Tuesday, March 10, 2009

What Difference Does a Pen Make?

One of my favorite parts of Andy Crouch's book Culture-Making is what he terms the "five questions." These are five questions he suggests that we can put to any cultural artifact or culture-making endeavor, often with interesting results. As we contemplate any bit of culture, from something as seemingly small as making an omelet to something as complex as the engineering and building of the interstate highway system, we can ask ourselves:

1- what does it assume about the world?
2- what does it assume about the way the world should be?
3- what does it make possible?
4- what does it make impossible (or at least much more difficult)?
5- what new culture is created in response to it?

I've had fun applying these questions. In fact, they keep popping up as I'm reading, looking at, or discussing various bits of culture.

Every time I teach church history in any form (lately almost always English church history) when we get to the reformation, we end up discussing the importance of the printing press as part of a cultural "tipping point" that enabled the reformation (and reforming ideas) to take hold and snowball as they did. I'm used to thinking about the transition to print as a major cultural innovation that had a far-reaching ripple effects.

But how about the invention of the pen?

Not even the first pen, mind you, but the first metal pen. I've been reading Kitty Burns Florey's book Script & Scribble: The Rise and Fall of Handwriting, a sort of cultural history about the art of handwriting. Yesterday I got to her section on the transition from quill pens to metal tipped pens (the "metal nib" was patented in 1803) and I found myself fascinated...and asking Crouch's five questions.

It really was a transition. Quill pens had been around for ages and had spawned a whole little culture of their own. Many people were adept at making their own quills, though they were also manufactured and sold. Penknives were invented to cut and shape quills and to keep them sharp.

The transition to metal pens was a big deal, and not everyone was quick to embrace the change. Florey compared it to the way some people resisted the move to typewriters and then later computers. Apparently Dickens was one of the resisters: he kept on using a quill (and blue ink, which he said dried faster).

What did the transition to metal pens assume about the world or how the world should be? Well, it assumed that people needed writing implements that were easier to maintain, longer-lasting, and more portable.

What did it make possible? Longer letters, for one. As Florey points out, the summer before the metal pen was patented: "the poet Coleridge took off on a nine-day walking/writing tour among the peaks of the Lake District, carrying six quills and a portable inkwell. Four years later, his friend Wordsworth wrote an eighteen-page letter to a friend -- a feat he claimed was possible because he'd received a steel pen as a gift." Metal pens, because they were easier to handle, also made fancier handwriting scripts more possible (such as copperplate and Spencerian).

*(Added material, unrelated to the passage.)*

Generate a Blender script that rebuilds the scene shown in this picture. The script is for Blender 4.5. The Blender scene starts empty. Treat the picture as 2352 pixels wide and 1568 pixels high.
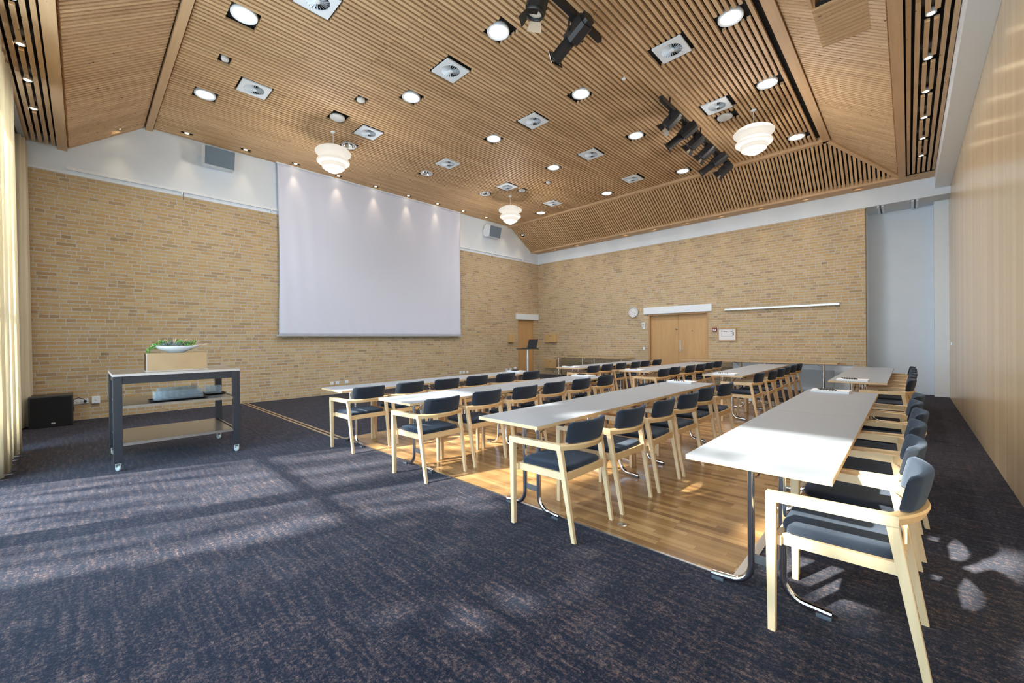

What did it make impossible (or at least much more difficult)? Well, most likely the art of quill making itself. As metal pens grew in popularity, probably fewer people knew how to turn a feather plucked from a goose in the barnyard into a passable pen. It may have meant that fewer such animals were raised in certain areas as their feathers were no longer necessary for the quill industry. It might make it more difficult for a very poor person who couldn't afford a pen at the shops to have the know-how to make one on their own...or to be able to find the instruments and ink connected with quill-making. It relegated quill-making and use to something quaint and old-fashioned.

What new culture was created in response to it? This is what really fascinated me. I've already mentioned fancier scripts came into vogue because of the ease of metal pens. But so did the screw-press, a machine which enabled metal pens to be stamped out, rounded and split by a machine (rather than made by hand). New inks had to be developed too, since the old ones were acid-based and those turned out to corrode metal pen points. Thomas Jefferson also invented something called the "polygraph machine" a kind of holder that attached a second metal pen to the one he was holding so that as he wrote, a second copy was automatically made.

Makes you want to stop and ask the five questions of all sorts of cultural transitions, doesn't it? Although we're often not as good at spotting the ones going on around us now!

2 comments:

Erin said...

That's interesting that metal pens likely allowed for much longer letters. Of course, quills always did seem to me rather tedious writing instruments, albeit beautiful; whenever I see that scene of Bilbo writing his book in Fellowship of the Ring, I think, "Man, that must have taken him forever!"

I would say that the computer has provided several changes in the art of correspondence, particularly with e-mail. I imagine hand-written letters are quite a bit less common now than in the days before e-mail, but I suspect communication is more frequent...

Beth said...

Yes, funny to be writing about such things on a blog, I guess. :-) I do think quill pens must've taken a lot of patience to make and maintain. I like the idea of self-inking and self-correcting ones like they ones in Harry Potter!